Comme tous les plus récents longs métrages du réalisateur de Taxi Téhéran, No Bears a été tourné clandestinement. Le ton se fait cependant beaucoup plus grave cette fois. Tenant son propre rôle, Jafar Panahi, qui purge depuis le mois de juillet une peine de six ans de prison en Iran, raconte deux histoires parallèles, la principale étant celle qui le met lui-même en scène avec une petite équipe de tournage. Ne pouvant sortir du pays, il se rend dans un petit village tout près de la frontière turque, où le conflit entre les urbains de Téhéran et les ruraux du village – entre modernité et tradition – se fait assez intense. Parallèlement, les désirs d’immigration du couple iranien que Panahi est en train de filmer sont confrontés à la bureaucratie. Lauréat d’un prix spécial du jury à la Mostra de Venise, No Bears n’a rien dans sa tonalité de l’espèce de bonhomie qu’on retrouve habituellement dans les films de Jafar Panahi. (M.-A. L.)

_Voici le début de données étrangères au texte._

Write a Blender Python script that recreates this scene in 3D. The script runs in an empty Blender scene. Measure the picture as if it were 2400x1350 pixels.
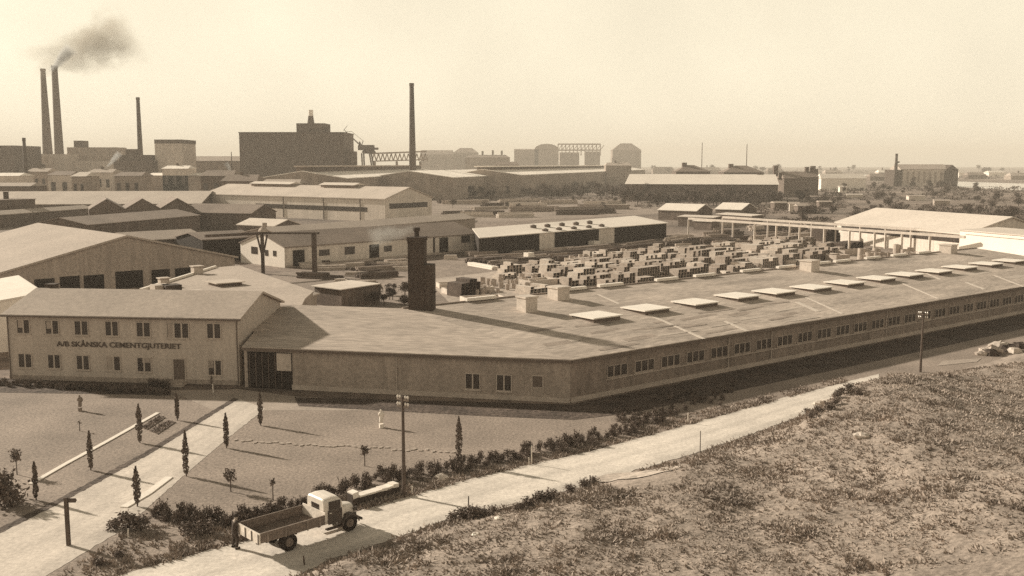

La fièvre de Petrov, de Kirill Serebrennikov

PHOTO FOURNIE PAR BAC FILMS

Semyon Serzin dans La fièvre de Petrov, un film de Kirill Serebrennikov

Réalisateur du remarquable Leto, Kirill Serebrennikov est un cinéaste russe ayant souvent eu maille à partir avec le régime de Vladimir Poutine. La fièvre de Petrov, en lice pour la Palme d’or au Festival de Cannes l’an dernier, est un long délire hallucinatoire découlant d’une forte fièvre dont est atteint un auteur de bande dessinée. Quand on voit ce fameux Petrov (Semyon Serzin), très grippé, descendre d’un bus et être immédiatement entraîné vers un peloton d’exécution improvisé, on comprend que Serebrennikov n’a pas envie de faire dans la dentelle. Tout n’est pas d’égale valeur dans ce cocktail explosif aux accents trash, mais la charge est très forte. Notons que le FNC met aussi à l’affiche La femme de Tchaikovski. Le plus récent film du cinéaste, de facture plus classique, a été présenté au Festival de Cannes plus tôt cette année. (M.-A. L.)